What the task requires: Stop after the line with "def onto(d): return lambda x, y: W(x, y, d)": repeat exactly every line before it, beginning with the first, and that line itself.

==============================

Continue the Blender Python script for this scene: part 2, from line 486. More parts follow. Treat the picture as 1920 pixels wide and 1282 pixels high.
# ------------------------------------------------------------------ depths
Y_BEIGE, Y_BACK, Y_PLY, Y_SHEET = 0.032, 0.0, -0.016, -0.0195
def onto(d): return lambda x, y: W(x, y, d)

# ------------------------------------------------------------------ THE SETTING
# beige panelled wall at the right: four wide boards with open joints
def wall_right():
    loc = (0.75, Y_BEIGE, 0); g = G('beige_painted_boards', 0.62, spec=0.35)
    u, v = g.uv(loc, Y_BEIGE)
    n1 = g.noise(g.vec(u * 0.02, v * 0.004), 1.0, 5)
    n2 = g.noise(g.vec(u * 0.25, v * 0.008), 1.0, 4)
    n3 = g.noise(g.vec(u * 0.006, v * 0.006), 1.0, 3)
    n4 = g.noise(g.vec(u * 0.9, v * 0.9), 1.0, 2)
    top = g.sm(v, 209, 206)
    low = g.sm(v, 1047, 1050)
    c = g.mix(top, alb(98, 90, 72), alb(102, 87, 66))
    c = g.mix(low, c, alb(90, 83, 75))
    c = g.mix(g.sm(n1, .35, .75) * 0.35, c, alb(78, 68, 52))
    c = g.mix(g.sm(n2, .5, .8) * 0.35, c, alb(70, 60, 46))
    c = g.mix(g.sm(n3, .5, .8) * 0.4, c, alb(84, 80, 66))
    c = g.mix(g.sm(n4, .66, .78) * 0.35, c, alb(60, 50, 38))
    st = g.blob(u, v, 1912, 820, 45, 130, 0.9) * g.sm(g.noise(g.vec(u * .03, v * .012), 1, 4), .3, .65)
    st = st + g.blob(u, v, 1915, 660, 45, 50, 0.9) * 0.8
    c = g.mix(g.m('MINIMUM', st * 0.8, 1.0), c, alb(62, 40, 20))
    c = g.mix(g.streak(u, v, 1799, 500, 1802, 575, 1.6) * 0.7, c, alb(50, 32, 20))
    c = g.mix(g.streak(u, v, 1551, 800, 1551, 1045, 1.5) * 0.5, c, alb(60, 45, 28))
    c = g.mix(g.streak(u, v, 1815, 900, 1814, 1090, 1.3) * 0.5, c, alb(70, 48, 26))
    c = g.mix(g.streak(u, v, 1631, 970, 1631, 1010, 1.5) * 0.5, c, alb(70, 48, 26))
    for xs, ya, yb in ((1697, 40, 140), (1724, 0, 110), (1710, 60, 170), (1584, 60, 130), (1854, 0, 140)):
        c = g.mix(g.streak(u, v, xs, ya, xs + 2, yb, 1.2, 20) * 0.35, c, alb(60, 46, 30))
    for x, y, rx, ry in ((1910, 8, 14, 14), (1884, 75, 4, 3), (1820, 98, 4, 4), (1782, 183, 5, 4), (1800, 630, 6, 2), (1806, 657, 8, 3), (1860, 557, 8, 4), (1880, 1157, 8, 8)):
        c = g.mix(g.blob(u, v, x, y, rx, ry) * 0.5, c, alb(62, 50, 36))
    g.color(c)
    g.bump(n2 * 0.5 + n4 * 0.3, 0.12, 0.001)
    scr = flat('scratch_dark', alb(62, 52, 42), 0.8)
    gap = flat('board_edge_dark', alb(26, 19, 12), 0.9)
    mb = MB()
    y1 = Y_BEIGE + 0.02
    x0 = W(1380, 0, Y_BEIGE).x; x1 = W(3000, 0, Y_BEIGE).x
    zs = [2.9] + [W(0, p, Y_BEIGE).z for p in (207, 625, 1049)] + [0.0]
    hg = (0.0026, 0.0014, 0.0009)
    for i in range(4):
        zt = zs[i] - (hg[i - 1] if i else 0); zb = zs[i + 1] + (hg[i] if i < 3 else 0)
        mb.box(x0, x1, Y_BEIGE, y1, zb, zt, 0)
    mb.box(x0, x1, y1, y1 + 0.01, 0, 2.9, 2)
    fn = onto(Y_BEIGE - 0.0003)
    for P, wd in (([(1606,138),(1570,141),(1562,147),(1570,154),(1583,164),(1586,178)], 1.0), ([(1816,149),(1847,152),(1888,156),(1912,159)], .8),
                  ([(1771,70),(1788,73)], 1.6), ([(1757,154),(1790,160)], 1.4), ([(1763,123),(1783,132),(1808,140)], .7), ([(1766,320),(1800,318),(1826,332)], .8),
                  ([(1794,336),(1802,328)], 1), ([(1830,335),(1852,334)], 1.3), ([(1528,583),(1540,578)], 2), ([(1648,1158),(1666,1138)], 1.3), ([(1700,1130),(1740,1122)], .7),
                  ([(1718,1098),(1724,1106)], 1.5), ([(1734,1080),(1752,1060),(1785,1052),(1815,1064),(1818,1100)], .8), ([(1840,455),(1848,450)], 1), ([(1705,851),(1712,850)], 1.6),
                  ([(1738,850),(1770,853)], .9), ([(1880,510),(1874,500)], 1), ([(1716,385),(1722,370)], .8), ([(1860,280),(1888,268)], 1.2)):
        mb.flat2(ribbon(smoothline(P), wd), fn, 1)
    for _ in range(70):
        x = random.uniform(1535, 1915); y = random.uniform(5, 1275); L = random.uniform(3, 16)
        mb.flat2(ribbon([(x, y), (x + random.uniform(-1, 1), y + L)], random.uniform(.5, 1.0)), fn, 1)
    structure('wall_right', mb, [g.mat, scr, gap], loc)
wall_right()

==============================

Solution for this task:
Continue the Blender Python script for this scene: part 2, from line 486. More parts follow. Treat the picture as 1920 pixels wide and 1282 pixels high.
# ------------------------------------------------------------------ depths
Y_BEIGE, Y_BACK, Y_PLY, Y_SHEET = 0.032, 0.0, -0.016, -0.0195
def onto(d): return lambda x, y: W(x, y, d)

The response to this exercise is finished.